Friday, November 4, 2011

And why Christmas music is always in my MP3 player...

My wife gets frustrated because I listen to Christmas music year round. My MP3 player contains Celtic, new age, classical, classic rock, gospel, Christmas, and even a little metal. I don't use playlists so all the music just rotates through. I think songs about the birth of our Saviour shouldn't be limited to the period between Thanksgiving and New Years. As I stated in yesterday's post, we know Jesus probably wasn't born on December 25, that's just the date chosen long ago to celebrate.

Some common theories point to late March or late April as the time Jesus was born but nobody knows for sure. It doesn't really matter when he was born. The fact that He was born and died for our sins is all I need.

Since we don't know the exact date, when I'm listening to Away In A Manger in July, I might be right on the money. So please, give me a break.

Thursday, November 3, 2011

Why I'm not playing defense in the "war against Christmas" this year...

In the past I have been very vocal when hearing about Christmas being taken out of the Christmas holiday. Challenges to public displays, stores substituting holiday for Christmas, etc. have always made me angry. A podcast last year by my friend Jeremy Sarber started me looking at it and I've pretty much done a 180 on the issue.

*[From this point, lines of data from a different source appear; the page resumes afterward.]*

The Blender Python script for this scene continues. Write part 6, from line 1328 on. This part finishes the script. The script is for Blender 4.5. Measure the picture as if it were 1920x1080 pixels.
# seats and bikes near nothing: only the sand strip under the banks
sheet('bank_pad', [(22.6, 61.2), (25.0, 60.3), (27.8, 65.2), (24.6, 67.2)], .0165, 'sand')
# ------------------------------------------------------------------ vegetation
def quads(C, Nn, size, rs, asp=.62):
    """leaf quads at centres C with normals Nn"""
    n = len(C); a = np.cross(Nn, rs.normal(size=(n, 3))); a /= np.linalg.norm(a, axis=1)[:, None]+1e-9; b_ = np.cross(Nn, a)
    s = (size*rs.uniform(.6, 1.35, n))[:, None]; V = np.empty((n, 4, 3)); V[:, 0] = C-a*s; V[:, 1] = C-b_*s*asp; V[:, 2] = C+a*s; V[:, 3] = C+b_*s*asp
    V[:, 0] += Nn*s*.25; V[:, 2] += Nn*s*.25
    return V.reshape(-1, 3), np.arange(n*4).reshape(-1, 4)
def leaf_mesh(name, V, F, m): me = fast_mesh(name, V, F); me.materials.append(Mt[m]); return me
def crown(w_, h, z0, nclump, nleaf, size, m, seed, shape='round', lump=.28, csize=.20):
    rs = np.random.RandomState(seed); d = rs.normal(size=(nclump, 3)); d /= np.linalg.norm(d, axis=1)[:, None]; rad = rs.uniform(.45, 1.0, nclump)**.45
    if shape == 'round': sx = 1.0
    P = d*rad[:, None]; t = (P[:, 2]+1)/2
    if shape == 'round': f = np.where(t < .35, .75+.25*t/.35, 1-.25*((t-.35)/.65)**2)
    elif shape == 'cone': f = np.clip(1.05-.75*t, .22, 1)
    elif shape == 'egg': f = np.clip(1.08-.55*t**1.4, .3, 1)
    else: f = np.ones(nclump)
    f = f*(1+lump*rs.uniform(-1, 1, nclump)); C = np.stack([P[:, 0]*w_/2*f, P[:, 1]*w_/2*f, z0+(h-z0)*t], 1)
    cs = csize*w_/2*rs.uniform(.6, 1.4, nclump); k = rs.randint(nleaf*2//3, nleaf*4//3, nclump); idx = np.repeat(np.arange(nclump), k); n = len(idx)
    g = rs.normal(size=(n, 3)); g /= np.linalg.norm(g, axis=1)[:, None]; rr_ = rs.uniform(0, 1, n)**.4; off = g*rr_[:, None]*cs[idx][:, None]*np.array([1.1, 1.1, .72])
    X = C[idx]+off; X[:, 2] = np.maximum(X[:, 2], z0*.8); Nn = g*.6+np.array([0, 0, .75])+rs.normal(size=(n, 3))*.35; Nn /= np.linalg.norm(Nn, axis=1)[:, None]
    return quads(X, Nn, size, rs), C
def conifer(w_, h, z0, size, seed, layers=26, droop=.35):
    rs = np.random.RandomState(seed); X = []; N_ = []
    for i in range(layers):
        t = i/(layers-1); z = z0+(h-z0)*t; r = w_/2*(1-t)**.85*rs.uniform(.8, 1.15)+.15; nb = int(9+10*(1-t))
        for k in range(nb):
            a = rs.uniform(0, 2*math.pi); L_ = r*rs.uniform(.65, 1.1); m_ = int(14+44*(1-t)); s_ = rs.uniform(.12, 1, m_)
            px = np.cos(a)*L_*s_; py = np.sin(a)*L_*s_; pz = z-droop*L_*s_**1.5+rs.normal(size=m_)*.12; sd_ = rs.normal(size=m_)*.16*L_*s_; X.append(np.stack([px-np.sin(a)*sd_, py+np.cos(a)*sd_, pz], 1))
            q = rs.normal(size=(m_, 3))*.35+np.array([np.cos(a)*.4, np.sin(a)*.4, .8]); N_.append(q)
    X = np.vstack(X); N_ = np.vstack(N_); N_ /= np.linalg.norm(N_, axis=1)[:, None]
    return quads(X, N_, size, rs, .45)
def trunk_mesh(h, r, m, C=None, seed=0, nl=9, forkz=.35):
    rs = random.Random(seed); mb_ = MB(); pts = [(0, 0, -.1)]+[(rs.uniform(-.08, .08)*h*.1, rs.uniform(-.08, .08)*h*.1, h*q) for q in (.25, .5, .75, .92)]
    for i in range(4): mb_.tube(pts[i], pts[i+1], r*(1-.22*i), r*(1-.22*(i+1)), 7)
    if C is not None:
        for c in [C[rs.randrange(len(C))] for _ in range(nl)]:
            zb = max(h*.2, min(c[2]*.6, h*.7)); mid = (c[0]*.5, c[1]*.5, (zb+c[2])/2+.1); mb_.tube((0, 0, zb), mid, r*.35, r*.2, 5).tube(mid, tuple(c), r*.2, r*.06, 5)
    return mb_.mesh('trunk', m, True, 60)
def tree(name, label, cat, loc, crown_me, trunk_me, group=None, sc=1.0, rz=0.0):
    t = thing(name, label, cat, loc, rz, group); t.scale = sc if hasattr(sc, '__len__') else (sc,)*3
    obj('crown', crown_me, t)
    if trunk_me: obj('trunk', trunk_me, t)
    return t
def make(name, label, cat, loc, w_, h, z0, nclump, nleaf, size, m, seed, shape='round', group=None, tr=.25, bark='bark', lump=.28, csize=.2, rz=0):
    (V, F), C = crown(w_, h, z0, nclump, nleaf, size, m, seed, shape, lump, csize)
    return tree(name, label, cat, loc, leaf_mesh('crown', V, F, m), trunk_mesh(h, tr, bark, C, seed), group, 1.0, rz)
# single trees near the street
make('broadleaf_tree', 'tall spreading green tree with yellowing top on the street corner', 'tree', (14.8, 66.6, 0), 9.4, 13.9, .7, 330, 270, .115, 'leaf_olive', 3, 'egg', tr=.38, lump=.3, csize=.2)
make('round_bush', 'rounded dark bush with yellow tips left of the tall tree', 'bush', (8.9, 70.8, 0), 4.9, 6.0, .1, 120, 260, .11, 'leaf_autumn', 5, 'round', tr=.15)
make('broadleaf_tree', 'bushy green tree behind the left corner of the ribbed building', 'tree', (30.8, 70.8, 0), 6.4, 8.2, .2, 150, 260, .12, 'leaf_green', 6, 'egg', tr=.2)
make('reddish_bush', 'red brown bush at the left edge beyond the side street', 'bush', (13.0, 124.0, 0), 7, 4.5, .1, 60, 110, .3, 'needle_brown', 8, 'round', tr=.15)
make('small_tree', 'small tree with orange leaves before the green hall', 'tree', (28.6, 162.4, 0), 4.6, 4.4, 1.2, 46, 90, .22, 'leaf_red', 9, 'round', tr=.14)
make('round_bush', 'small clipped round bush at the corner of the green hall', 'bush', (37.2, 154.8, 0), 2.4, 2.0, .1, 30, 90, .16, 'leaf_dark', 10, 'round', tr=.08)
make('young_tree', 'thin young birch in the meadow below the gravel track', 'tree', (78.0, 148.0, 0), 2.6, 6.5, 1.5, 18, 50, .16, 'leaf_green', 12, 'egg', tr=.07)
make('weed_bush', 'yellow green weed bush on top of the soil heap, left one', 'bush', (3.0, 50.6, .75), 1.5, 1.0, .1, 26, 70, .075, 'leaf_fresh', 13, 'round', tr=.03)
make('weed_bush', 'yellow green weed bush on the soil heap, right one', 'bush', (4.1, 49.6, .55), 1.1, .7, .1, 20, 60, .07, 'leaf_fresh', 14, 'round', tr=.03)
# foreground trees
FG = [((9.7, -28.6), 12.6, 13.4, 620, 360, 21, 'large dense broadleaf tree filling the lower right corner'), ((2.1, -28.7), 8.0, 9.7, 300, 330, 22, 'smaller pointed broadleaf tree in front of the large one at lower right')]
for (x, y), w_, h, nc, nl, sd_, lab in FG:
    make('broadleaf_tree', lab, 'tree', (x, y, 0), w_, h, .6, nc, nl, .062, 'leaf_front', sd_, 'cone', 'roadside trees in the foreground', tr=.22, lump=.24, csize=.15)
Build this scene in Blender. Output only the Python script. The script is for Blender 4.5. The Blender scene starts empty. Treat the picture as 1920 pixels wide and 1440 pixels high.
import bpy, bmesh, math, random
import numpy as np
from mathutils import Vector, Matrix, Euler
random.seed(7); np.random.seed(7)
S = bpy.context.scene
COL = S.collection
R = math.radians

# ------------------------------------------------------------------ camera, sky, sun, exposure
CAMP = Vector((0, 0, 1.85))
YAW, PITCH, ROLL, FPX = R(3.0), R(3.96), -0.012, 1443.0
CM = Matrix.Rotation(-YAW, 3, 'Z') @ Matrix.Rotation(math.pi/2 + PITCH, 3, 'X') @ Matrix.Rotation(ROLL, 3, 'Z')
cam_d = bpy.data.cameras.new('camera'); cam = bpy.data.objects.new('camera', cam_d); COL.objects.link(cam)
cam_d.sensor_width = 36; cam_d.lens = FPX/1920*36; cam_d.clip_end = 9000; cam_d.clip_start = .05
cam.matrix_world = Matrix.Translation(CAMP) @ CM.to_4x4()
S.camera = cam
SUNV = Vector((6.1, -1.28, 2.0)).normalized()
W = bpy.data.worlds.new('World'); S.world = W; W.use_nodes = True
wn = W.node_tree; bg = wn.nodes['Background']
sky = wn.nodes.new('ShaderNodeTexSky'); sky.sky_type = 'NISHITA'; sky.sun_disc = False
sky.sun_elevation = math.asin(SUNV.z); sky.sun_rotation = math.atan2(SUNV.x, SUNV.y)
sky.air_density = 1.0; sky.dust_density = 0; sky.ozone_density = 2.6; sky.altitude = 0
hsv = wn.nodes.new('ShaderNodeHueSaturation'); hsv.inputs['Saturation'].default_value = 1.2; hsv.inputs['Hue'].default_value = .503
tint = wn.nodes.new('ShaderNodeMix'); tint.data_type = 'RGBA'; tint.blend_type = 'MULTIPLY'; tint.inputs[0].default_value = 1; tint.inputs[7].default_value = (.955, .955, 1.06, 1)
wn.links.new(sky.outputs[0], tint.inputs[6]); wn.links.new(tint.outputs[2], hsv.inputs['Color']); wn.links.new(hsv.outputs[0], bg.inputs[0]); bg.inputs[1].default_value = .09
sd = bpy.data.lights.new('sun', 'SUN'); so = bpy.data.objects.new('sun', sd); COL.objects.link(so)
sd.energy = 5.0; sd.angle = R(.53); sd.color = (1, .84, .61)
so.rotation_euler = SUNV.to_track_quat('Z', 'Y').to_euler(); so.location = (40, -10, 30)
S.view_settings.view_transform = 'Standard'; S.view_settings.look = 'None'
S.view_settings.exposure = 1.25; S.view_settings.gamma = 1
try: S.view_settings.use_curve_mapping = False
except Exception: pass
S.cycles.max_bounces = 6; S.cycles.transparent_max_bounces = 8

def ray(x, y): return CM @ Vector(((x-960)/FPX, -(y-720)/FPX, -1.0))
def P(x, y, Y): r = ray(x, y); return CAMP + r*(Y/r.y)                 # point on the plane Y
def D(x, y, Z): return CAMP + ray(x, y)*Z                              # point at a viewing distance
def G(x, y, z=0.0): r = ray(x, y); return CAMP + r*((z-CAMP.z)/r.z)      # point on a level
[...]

The birth of Jesus wasn't observed in Europe until the fourth century and in the U.S. until the late 1800's because the date wasn't known and it wasn't deemed important. His death, burial, and resurrection (Easter) is the defining moment that separates Christianity from all other religions.

I hate to give credit to athiests and separation of church and state activists, but it is true that the pagan Winter Solstice celebration was appropriated by Christians trying to win people over to Christianity and leave behind the sinful partying that had become commonplace.

I still believe that the First Amendment to the Constitution only applies to Congress, the federal government. If a city, county, or even state wants Christmas displays on public property it is not the business of courts to force removal. But I'm choosing to look at the big picture and let it go. Render unto Caesar that which is Caesar's. 

Businesses should always be free to choose to celebrate Christmas or not to celebrate. Its customers can decide for themselves if they want to patronize the business or go where they can have their beliefs validated. I will still celebrate Christmas with family and friends but will no longer make a loud, public protest when a company  leaves Christmas out of its sale advertisements. Christmas is an artificial holiday and refusing to acknowledge it is not a blasphemous offense.